The size of many datasets makes it hard for humans to analyse them at speed – but AI has no such limitations. “Its autonomous abilities allow AI technologies to act based on the insights gained, without requiring further engagement of human actors, like automatically disclosing suspicious cases of corruption. In short, AI can make autonomous decisions about corruption (risks) based on Big Data.”
Support in SA
Various AI applications in pilot phases around the world are providing new insight.
In the UK, a 2018 collaboration between software company Exiger and Transparency International UK has helped the corruption-fighting organisation to automate open-web and database research on its potential partners and third parties, thereby homing in on risks and providing assurance that partnerships are free from corruption.
Transparency International in Ukraine developed the Dozorro tool to monitor the open source government procurement system Prozorro and expose fraudulent bids in public procurement.
South Africa is one of several countries showing support for the concept of AI-ACT – the South African Revenue Service (Sars), as an example, has been talking since 2018 about using AI in its work.
In its 2018/19 annual performance plan (APP), Sars says: “We will expand the use of data and/or data analytics and artificial intelligence to improve the integrity of our records, risk management and to derive critical insights and improve outcomes.”
In its 2022/2023 APP Sars notes its intention to use AI to detect non-compliance in tax returns and payments. It would also “expand and improve the use of data, data analytics and artificial intelligence capabilities to enable Sars to detect non-compliance and illicit economic activities that previously went undetected and enforce accordingly”.
The organisation recognises that its human capacity must “evolve to complement the increasing levels of automated processing and artificial intelligence enabled by data, super computers, and real-time connectivity.”
Its view is backed by that of President Cyril Ramaphosa, who said as recently as 2020: “We need to build on the ‘open tender’ processes employed in certain areas and make use of technology and artificial intelligence as a standard practice to tackle corruption across all of government.”
Academics are also in favour of using AI to fight corruption.
“We can use AI systems to analyse data from multiple sources and identify irregular activity associated with third parties, employees, and customers,” writes Prof Tshilidzi Marwala, the vice-chancellor and principal of the University of Johannesburg. “AI is proficient in wading through emails, text messages, and audio files … It also can predict future risks and identify fault lines.”
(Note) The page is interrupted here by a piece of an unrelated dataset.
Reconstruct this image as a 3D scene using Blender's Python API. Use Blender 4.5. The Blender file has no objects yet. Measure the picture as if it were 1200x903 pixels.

With a seemingly endless list of procurement scandals to mull over, citizens are demanding greater transparency around the process for awarding government contracts, says Marwala. “The time has come to harness the latent power of AI and put it to use to ensure ethical behaviour and integrity in practices that lend themselves to greed and inherently corrupt behaviour.”
AI has the potential to be the custodian of social justice, Marwala concludes. “We have the ability and opportunity in this country to use these capabilities to uncover corrupt practices. It is unclear why we do not put it to good use.”